Getting up every morning and setting a purpose for the day is to go through life with a direction: an origin, a destination, a task. Ricardo Piñero Moral’s book, Elogio del pensar. Una cuestión de Principios (Palabra, 2023) is an encouraging read that clarifies the principles that help to better understand the various dimensions of the human condition. The dignity of the person is the cornerstone on which a good life in society is built. Every one of us is connected in a social fabric in which the various biographies are intertwined. It is good for us to be in company, living together, in such a way that our environment becomes a home, a common house: “being cared for and caring, being aware of the needs of those around us, feeling the presence and affection of our loved ones” (p. 44). Aspirations are inherent to our relational nature. A common home built, often in fits and starts, improved in small doses, not exempt from setbacks or scares.
We want the good of our fellow men and we adopt an attitude of benevolence towards our neighbours. But living in society leads us to take a step further: charity. That is, not only wanting the good of others but also being willing to do good to those near and far, seeking progress for them, deployed in small and real advances, within reach of everyday life. The good of our neighbour is not alien to us. Hence, the author reminds us that “either we seek development for all men or that will not be development. Either we seek development for all men, or that will not be development. What we call development can only be so if it is integral, quantitatively and qualitatively.” Saint Paul VI, in his encyclical Populorum progressio (1967), referred to progress in these same terms.
Progress leads us by the hand to another concept, that of sustainability, by which every undertaking must try to endure over time, dialoguing healthily with the environment and with all the stakeholders involved. Piñero’s proposal seems challenging to me and breaks the barriers of certain proposals that understand sustainability only in terms of operating ecosystems. Piñero, rather, opts for a philosophy of sustainability that houses a philosophy of responsibility, because “responsibility is not an abstract, it requires a subject, you and me that carries out an act and freely and voluntarily assumes that what it does is done for a reason, and if the reason is very good, even better (…). There is nothing more concrete than being alive and wanting to continue being so” (p. 83). Personal responsibility and systemic sustainability go hand in hand.
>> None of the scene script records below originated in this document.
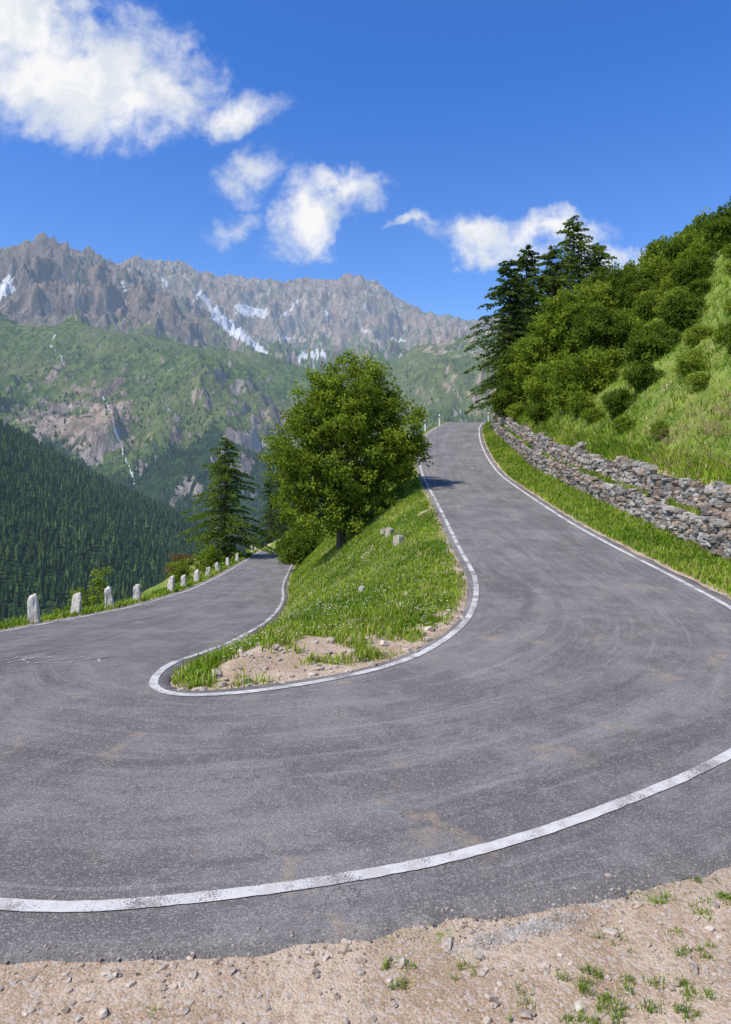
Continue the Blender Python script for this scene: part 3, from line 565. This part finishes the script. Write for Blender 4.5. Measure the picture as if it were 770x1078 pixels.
def seg2(pts,w):
    global fall
    for (u0,e0),(u1,e1) in zip(pts[:-1],pts[1:]):
        px=UU+.004*nz3; dx,dy=u1-u0,e1-e0; t=np.clip(((px-u0)*dx+(E-e0)*dy)/(dx*dx+dy*dy),0,1); dd=np.hypot(px-u0-t*dx,E-e0-t*dy); fall=np.maximum(fall,onB*sst(w,w*.2,dd))
seg2([(-.385,.115),(-.372,.09),(-.368,.07),(-.36,.05),(-.355,.03),(-.345,.01),(-.338,-.015)],.0027); seg2([(-.455,.205),(-.462,.19),(-.448,.175),(-.44,.16)],.0024)
snow=np.maximum(snow,fall*.68)
HZ=9000
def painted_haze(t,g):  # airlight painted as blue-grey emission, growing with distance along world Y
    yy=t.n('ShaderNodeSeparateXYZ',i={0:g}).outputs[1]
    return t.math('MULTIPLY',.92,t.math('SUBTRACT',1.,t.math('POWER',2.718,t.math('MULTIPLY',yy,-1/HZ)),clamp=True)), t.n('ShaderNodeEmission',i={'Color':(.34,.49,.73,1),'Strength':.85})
def mat_mtn():
    m,t=newmat("mountain",'2D'); geo=t.n('ShaderNodeNewGeometry'); g=geo.outputs['Position']
    vcn=t.n('ShaderNodeVertexColor',layer_name="Col"); a=t.n('ShaderNodeSeparateColor',i={0:vcn.outputs[0]})
    n1=t.noise(g,.012,7,.65); n2=t.noise(g,.05,5,.68); n3=t.noise(g,.0025,5,.6)
    sq=t.n('ShaderNodeMapping',i={'Vector':g,'Scale':(1,.7,1)}).outputs[0]; n4=t.noise(sq,.022,7,.74,.5)
    gr=t.mix(t.mr(n1,.38,.62),(.095,.155,.034),(.19,.24,.06)); gr=t.mix(t.mr(n2,.48,.60,0,.75),gr,(.045,.082,.024)); gr=t.mix(t.mr(n3,.43,.58,0,.4),gr,(.23,.23,.10))
    gr=t.mix(t.mr(n4,.56,.66,0,.5),gr,(.28,.25,.19))
    ro=t.mix(t.mr(n4,.38,.62),(.17,.135,.11),(.60,.49,.39)); ro=t.mix(t.mr(n3,.42,.58,0,.55),ro,(.42,.28,.20)); ro=t.mix(t.mr(n2,.55,.66,0,.5),ro,(.10,.09,.08)); ro=t.mix(t.mr(n1,.53,.64,0,.55),ro,(.19,.22,.09))
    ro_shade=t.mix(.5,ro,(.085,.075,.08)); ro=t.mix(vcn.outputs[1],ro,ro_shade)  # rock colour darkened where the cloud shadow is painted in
    fo=t.mix(t.mr(n2,.4,.6),(.020,.046,.016),(.055,.095,.028))
    rf=t.mr(t.math('ADD',a.outputs[0],t.math('MULTIPLY',t.math('SUBTRACT',n4,.5),1.6)),.35,.65)
    ff=t.mr(t.math('ADD',a.outputs[1],t.math('MULTIPLY',t.math('SUBTRACT',n2,.5),1.2)),.4,.6)
    c=t.mix(ff,gr,fo); c=t.mix(rf,c,ro)
    sf=t.mr(t.math('ADD',a.outputs[2],t.math('MULTIPLY',t.math('SUBTRACT',n2,.5),1.0)),.38,.62); c=t.mix(sf,c,(.84,.84,.85))
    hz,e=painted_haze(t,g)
    b=t.n('ShaderNodeBump',i={'Height':t.math('ADD',n4,t.math('MULTIPLY',n2,.4)),'Strength':.9,'Distance':32.})
    p=t.n('ShaderNodeBsdfDiffuse',i={'Color':c,'Normal':b.outputs[0]})
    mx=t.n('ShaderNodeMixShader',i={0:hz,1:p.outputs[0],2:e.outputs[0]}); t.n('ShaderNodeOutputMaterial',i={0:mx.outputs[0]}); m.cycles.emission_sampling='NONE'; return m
M_mtn=mat_mtn()
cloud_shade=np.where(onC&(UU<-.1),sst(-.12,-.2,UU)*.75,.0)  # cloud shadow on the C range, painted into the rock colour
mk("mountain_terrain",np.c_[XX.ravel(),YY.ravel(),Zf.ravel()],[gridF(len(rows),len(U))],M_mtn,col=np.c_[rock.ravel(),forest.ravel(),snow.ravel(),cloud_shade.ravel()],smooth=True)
def mat_forest():
    m,t=newmat("forest_foliage"); g=t.n('ShaderNodeNewGeometry').outputs['Position']
    c=t.n('ShaderNodeVertexColor',layer_name="Col").outputs[0]; n=t.noise(g,.6,3,.7); c=t.mix(t.mr(n,.38,.62),c,t.mix(1.0,c,(.4,.4,.4),'MULTIPLY'))
    hz,e=painted_haze(t,g); p=t.n('ShaderNodeBsdfDiffuse',i={'Color':c})
    mx=t.n('ShaderNodeMixShader',i={0:hz,1:p.outputs[0],2:e.outputs[0]}); t.n('ShaderNodeOutputMaterial',i={0:mx.outputs[0]}); m.cycles.emission_sampling='NONE'; return m
M_for=mat_forest()
def forestm(name,n,u0,u1,y0,y1,h0,h1,tiers,dens):
    u=R.uniform(u0,u1,n); y=np.sqrt(R.uniform(y0**2,y1**2,n)); fi=np.interp(y,rows,np.arange(len(rows))); fj=np.interp(u,U,np.arange(len(U)))
    i=fi.astype(int); j=fj.astype(int); a=fi-i;b=fj-j; i2=np.minimum(i+1,len(rows)-1); j2=np.minimum(j+1,len(U)-1)
    def s(M): return M[i,j]*(1-a)*(1-b)+M[i2,j]*a*(1-b)+M[i,j2]*(1-a)*b+M[i2,j2]*a*b
    z=s(Zf); k=R.random(n)<np.clip(dens(s(forest),s(rock),fbm(u*y/90,y/90,3,110)),0,1); u,y,z=u[k],y[k],z[k]; n=len(u); x=u*y
    h=R.uniform(h0,h1,n); r=h*R.uniform(.17,.26,n); VV=[];FF=[];CC=[];o=0
    pn=np.clip(.5+fbm(x/120,y/120,3,120)*1.5,0,1)[:,None]
    cb=R.uniform(.6,1.3,n)[:,None]*np.where(R.random(n)[:,None]<.2+.35*pn,[.092,.145,.036],[.045,.086,.026])
    for tI in range(tiers):
        z0=z+h*(.08+.30*tI); z1=z+h*(1.0 if tI==tiers-1 else .62+.2*tI); rr=r*(1-.3*tI)
        m=6; an=np.arange(m)*2*np.pi/m; ja=R.uniform(.65,1.3,(n,m)); 
        ring=np.stack([x[:,None]+rr[:,None]*ja*np.cos(an+tI),y[:,None]+rr[:,None]*ja*np.sin(an+tI),np.broadcast_to(z0[:,None],(n,m))+R.normal(0,.05,(n,m))*h[:,None]],-1)
        V=np.concatenate([ring,np.c_[x,y,z1][:,None]],1).reshape(-1,3); b=(np.arange(n)*(m+1))[:,None]; q=np.arange(m)[None]
        F=np.stack([b+q,b+(q+1)%m,b+m+0*q],-1).reshape(-1,3)+o; VV.append(V);FF.append(F);CC.append(np.repeat(cb,m+1,0)); o+=len(V)
    mk(name,np.vstack(VV),[np.vstack(FF)],M_for,col=np.vstack(CC))
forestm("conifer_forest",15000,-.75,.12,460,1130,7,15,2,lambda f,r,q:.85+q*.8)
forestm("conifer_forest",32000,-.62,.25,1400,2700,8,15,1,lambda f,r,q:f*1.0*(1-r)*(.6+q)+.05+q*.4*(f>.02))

# ---------------------------------------------------------------- world
world=bpy.data.worlds.new("World"); sc.world=world; world.use_nodes=True; t=NT(world.node_tree)
az=math.radians(-125); el=math.radians(54)
sky=t.n('ShaderNodeTexSky',sky_type='NISHITA',sun_disc=False,sun_elevation=el,sun_rotation=az%(2*math.pi),altitude=1800,air_density=1.0,dust_density=.5,ozone_density=2.0)
dirv=t.n('ShaderNodeTexCoord').outputs['Generated']; s=t.n('ShaderNodeSeparateXYZ',i={0:dirv}); yy=t.math('MAXIMUM',s.outputs[1],.05)
u=t.math('DIVIDE',s.outputs[0],yy); v=t.math('DIVIDE',s.outputs[2],yy); uvv=t.n('ShaderNodeCombineXYZ',i={0:u,1:v}).outputs[0]
wn=t.n('ShaderNodeTexNoise',noise_dimensions='2D',i={'Vector':uvv,'Scale':7.,'Detail':5.,'Roughness':.6}).outputs[1]
wv=t.n('ShaderNodeVectorMath',operation='SUBTRACT',i={0:wn,1:(.5,.5,.5)}).outputs[0]; wv=t.n('ShaderNodeVectorMath',operation='SCALE',i={0:wv,'Scale':.14}).outputs[0]
pp=t.n('ShaderNodeVectorMath',operation='ADD',i={0:uvv,1:wv}).outputs[0]
acc=None
for (cu,cv,rx,ry,ro,st) in [(-.42,.58,.19,.10,-.1,1.),(-.53,.66,.15,.08,0,1.),(-.32,.56,.12,.07,.1,.9),(-.20,.528,.095,.045,.2,.68),(-.17,.428,.075,.035,.4,.52),(-.21,.365,.05,.028,.2,.45),
    (-.075,.385,.09,.048,.65,.8),(-.03,.43,.065,.033,.2,.68),(.063,.373,.04,.013,.15,.55),(.165,.345,.10,.034,-.2,.8),(.255,.35,.09,.032,.1,.75),(.36,.322,.08,.022,-.2,.7)]:
    mp=t.n('ShaderNodeMapping',vector_type='TEXTURE',i={'Vector':pp,'Location':(cu,cv,0),'Rotation':(0,0,ro),'Scale':(rx*1.3,ry*1.3,1)}).outputs[0]
    mp=t.n('ShaderNodeVectorMath',operation='MULTIPLY',i={0:mp,1:(1,1,0)}).outputs[0]
    ln=t.n('ShaderNodeVectorMath',operation='LENGTH',i={0:mp}).outputs[1]; dd=t.math('MULTIPLY',t.math('SUBTRACT',1.,ln,clamp=True),st)
    acc=dd if acc is None else t.math('MAXIMUM',acc,dd)
fn=t.n('ShaderNodeTexNoise',noise_dimensions='2D',i={'Vector':uvv,'Scale':15.,'Detail':7.,'Roughness':.62,'Distortion':.2}).outputs[0]; den=t.math('ADD',acc,t.math('MULTIPLY',t.math('SUBTRACT',fn,.53),.95)); gate=t.mr(acc,.0,.22)
al=t.math('MULTIPLY',t.mr(den,-.02,.72),gate); al=t.math('MULTIPLY',al,t.math('GREATER_THAN',s.outputs[1],.06))
shn=t.n('ShaderNodeTexNoise',noise_dimensions='2D',i={'Vector':pp,'Scale':9.,'Detail':4.,'Roughness':.55}).outputs[0]
cc=t.mix(t.mr(shn,.35,.62),(.74,.80,.88),(.98,.98,.99))
ev=t.mr(s.outputs[2],.08,.5,0,1,False)
tint=t.mix(ev,(1.12,1.26,1.46),(.52,1.06,1.84))
skyc=t.mix(1.0,sky.outputs[0],tint,'MULTIPLY')
bs=t.n('ShaderNodeBackground',i={'Color':skyc,'Strength':.132}); bc=t.n('ShaderNodeBackground',i={'Color':cc,'Strength':.97})
mx=t.n('ShaderNodeMixShader',i={0:al,1:bs.outputs[0],2:bc.outputs[0]}); t.n('ShaderNodeOutputWorld',i={0:mx.outputs[0]})
sun=bpy.data.lights.new("sun",'SUN'); sun.energy=5.0; sun.angle=math.radians(.5); sun.color=(1,.93,.81); so=bpy.data.objects.new("sun",sun); sc.collection.objects.link(so)
dv=Vector((math.sin(az)*math.cos(el),math.cos(az)*math.cos(el),math.sin(el))); so.rotation_euler=dv.to_track_quat('Z','Y').to_euler(); so.location=(0,0,60)
# ---------------------------------------------------------------- camera
cam=bpy.data.cameras.new("camera"); co=bpy.data.objects.new("camera",cam); sc.collection.objects.link(co); co.location=(0,0,H); co.rotation_euler=(math.radians(90),0,0)
cam.sensor_fit='VERTICAL'; cam.sensor_height=36; cam.lens=24.0; cam.shift_y=-.0362; cam.clip_end=20000; cam.clip_start=.05; sc.camera=co
sc.view_settings.view_transform='Standard'; sc.view_settings.look='None'; sc.view_settings.exposure=0
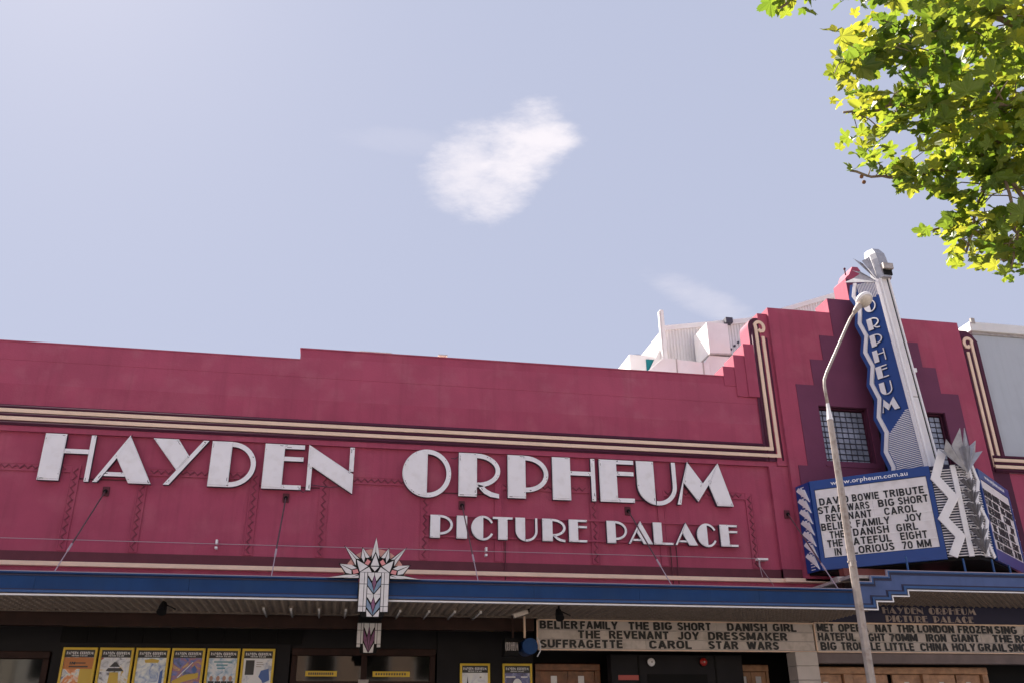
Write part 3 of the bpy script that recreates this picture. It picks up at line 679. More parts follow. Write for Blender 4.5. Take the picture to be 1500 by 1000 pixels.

Piñero adds another principle for the good life, perfectibility, that is, trying to develop the best version of oneself in order to reach the common good. The author’s precisions are enlightening. He maintains that “the common good is the set of conditions of social life that make it possible for each one of us to fully achieve our own perfection. The common good is not about having, it is about being (…). The common good is about making us who we are called to be” (p. 95). We are all called to contribute to this life in common that has given us so much, we are debtors from the beginning of life, and we must continue this chain of life by contributing our talents to generate better conditions for the flourishing of people.
The painting that illustrates the cover of the book speaks for itself. It is Saint John the Baptist in meditation by Bosco (h. 1489). The disturbing motifs of the painting contrast strongly with the little lamb crouching on a ledge of the ground: innocence and vulnerability capable of changing the world.